Where all this began is anybody’s guess, but E.M. Forster’s story, The Machine Stops, first published in 1909, through to Isaac Asimov’s collection of short fiction published in 1950 as I, Robot, and its follow-up, The Rest of the Robots, point the way. Some of Asimov’s work looked to Forster’s story, while both future Star Wars director George Lucas’s 1971 debut feature film, THX 1138 and the original novel that inspired the film, Logan’s Run, also drew inspiration from The Machine Stops. In film too there was the ecologically inclined Silent Running, inner-city overcrowding in Soylent Green and the hippies in space of John Carpenter’s debut feature, Dark Star.

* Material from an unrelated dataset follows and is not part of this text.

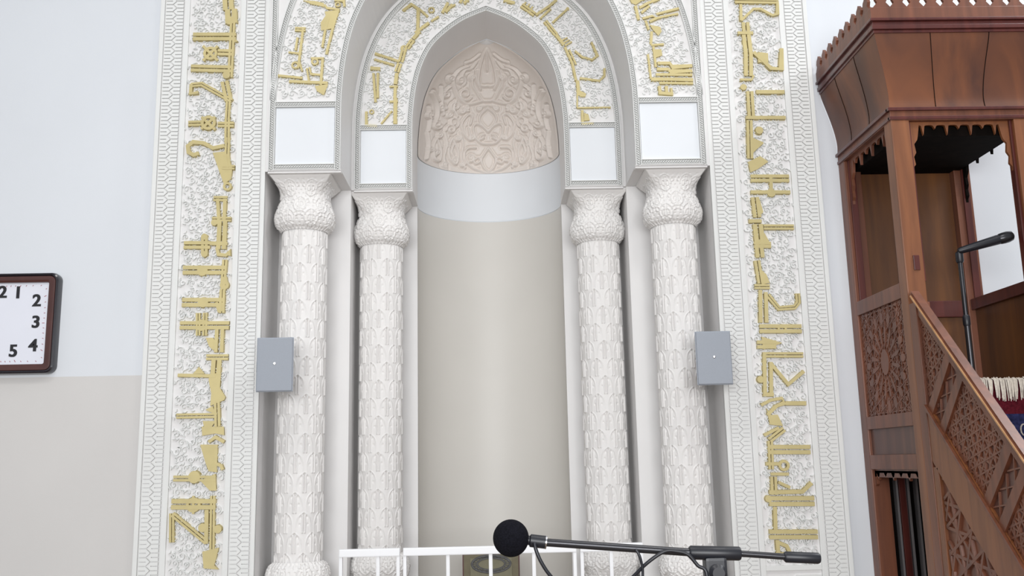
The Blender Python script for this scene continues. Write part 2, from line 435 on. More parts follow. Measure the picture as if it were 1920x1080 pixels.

Similar ideas have been brought bang up to date with Charlie Brooker’s series of stand-alone techno-fears in Black Mirror, as well as the suitably ice-cool look at robots coming of age and possibly to their senses in Humans. What influence any of this has had on Interference remains to be seen, though all three writers appear to have deliberately kept their distance.

“As soon as I started on this project I stopped watching Black Mirror,” says Khalil, whose own work has been seen on TV as well as writing for the likes of the Arcola Theatre, Shakespeare’s Globe and the Royal Shakespeare Company. “Black Mirror is brilliant, but it can also be upsetting, because we’re in a dark place politically, and dystopian futures are good backgrounds to play these things out. With Interference, Cora encouraged us to look at the positives, and so some of the things that have come out of the plays has been quite beautiful, and they have a lot more hope.”

Conversely to what is happening on television, and sci-fi geeks will no doubt be able to contradict this with a galaxy’s worth of examples, but putting sci-fi onstage has never been easy. Again, ironically, this has arguably had something to do with theatre dealing with the flesh and blood variables of having actual people up there doing stuff than being able to rely on sometimes unreliable special effects.

This didn’t stop Ken Campbell producing his nine-hour staging of Robert Shea and Robert Anton Wilson’s tripped-out sci-fi conspiracy epic, Illuminatus!, in a Liverpool arts lab back in 1977. Nor did it prevent the late Tom McGrath writing his own take on robots at the Traverse Theatre in Edinburgh in 1978 with his Asimov inspired play, The Android Circuit. More recently, Stef Smith’s play, Girl in the Machine, also at the Traverse, proved again that it is not a special effects budget that counts, but the people.

“On TV, the future is often quite shiny and sleek,” Khalil says. “Where is science-fiction allowed to be messy on TV? Only on Red Dwarf does it come close to that. I think we’ve managed to honour it as a genre, so it will be glossy in bits, but the plays aren’t that hi-techy. The thing I love about the plays being done together is that tonally they really feel like they’re from the same universe, and it’s the human stuff that counts.”

As Pearson points out, “I suppose it’s just about shared experience. I think a lot of people are fearful of the future, and I suppose doing the three plays in Interference is partly about getting together and sharing those fears, but also trying to alleviate them as well.”

Butucea sums it up best.

“I think all of us are really exploring one large question, he says, “which is how technology changes things for us as people. Technology is very much what we make of it, and it is humans who use it for good or bad. In that respect, Interference isn’t so much a reflection of technology. It’s more a reflection of humanity.”

Interference, City Park, Alexandra Parade, Glasgow, March 16-30.